▶ **Supplied data**
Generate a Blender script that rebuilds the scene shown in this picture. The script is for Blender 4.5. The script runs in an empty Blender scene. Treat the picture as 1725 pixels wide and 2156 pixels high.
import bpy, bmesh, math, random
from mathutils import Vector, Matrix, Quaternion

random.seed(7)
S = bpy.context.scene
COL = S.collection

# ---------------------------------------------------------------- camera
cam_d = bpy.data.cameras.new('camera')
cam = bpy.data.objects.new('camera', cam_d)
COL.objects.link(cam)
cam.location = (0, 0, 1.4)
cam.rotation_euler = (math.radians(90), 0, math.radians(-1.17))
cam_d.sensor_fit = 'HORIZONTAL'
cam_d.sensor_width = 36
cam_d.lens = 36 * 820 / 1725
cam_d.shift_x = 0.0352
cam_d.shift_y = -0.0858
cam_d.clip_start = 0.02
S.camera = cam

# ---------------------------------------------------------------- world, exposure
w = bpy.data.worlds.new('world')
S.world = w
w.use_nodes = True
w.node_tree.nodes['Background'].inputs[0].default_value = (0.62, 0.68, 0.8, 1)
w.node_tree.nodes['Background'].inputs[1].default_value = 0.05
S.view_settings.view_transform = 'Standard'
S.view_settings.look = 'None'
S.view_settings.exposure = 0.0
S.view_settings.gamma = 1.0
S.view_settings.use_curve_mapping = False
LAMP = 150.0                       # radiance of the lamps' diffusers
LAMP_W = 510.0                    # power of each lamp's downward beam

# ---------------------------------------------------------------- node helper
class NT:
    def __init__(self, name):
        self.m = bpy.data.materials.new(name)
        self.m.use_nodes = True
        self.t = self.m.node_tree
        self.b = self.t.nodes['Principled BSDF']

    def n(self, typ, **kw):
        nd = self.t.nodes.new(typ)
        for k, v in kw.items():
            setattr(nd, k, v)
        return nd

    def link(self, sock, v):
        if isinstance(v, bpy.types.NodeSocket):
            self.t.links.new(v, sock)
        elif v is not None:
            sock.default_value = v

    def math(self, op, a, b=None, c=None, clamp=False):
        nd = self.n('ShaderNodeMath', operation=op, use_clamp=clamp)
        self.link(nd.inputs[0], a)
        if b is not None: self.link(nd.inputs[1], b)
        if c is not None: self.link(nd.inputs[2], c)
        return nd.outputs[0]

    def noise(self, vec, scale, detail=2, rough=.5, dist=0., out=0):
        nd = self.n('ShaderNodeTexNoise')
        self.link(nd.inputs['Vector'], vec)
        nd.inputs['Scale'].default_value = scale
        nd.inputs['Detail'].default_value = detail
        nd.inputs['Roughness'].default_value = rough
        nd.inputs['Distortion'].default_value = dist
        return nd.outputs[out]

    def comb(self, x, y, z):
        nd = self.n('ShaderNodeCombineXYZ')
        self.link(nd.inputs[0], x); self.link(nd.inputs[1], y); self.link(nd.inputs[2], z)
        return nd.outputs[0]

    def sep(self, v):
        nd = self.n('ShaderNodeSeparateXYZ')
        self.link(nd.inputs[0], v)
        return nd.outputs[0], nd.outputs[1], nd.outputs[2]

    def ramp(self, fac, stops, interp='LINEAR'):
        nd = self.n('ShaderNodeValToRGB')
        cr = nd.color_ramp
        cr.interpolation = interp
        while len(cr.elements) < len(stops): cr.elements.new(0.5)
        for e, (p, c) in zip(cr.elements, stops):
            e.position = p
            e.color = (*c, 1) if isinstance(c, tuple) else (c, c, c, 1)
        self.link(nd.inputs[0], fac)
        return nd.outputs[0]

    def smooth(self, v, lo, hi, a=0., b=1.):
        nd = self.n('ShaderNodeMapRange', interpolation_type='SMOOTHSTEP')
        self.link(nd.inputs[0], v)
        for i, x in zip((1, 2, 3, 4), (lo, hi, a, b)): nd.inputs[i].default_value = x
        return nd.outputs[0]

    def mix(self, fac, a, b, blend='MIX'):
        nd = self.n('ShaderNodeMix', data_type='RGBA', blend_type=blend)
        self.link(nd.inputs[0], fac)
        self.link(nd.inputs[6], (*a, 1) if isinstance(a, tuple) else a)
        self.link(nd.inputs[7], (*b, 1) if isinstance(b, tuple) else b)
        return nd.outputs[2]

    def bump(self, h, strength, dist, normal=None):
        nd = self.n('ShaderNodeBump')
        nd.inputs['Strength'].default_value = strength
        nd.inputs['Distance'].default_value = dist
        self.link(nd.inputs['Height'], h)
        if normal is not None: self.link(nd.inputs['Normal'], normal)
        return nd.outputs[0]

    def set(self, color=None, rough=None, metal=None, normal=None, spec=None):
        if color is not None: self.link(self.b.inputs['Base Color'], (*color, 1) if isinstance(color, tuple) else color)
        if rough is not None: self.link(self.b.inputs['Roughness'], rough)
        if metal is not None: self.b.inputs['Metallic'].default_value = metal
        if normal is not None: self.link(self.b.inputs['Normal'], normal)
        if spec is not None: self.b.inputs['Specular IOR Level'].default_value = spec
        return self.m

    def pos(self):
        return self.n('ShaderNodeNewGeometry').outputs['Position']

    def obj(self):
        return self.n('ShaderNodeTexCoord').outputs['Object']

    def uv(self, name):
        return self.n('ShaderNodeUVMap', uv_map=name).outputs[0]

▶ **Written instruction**
Up to and including the line with "COL = S.collection", repeat the data exactly, starting from its first line; nothing else belongs in the response.

▶ **Output**
Generate a Blender script that rebuilds the scene shown in this picture. The script is for Blender 4.5. The script runs in an empty Blender scene. Treat the picture as 1725 pixels wide and 2156 pixels high.
import bpy, bmesh, math, random
from mathutils import Vector, Matrix, Quaternion

random.seed(7)
S = bpy.context.scene
COL = S.collection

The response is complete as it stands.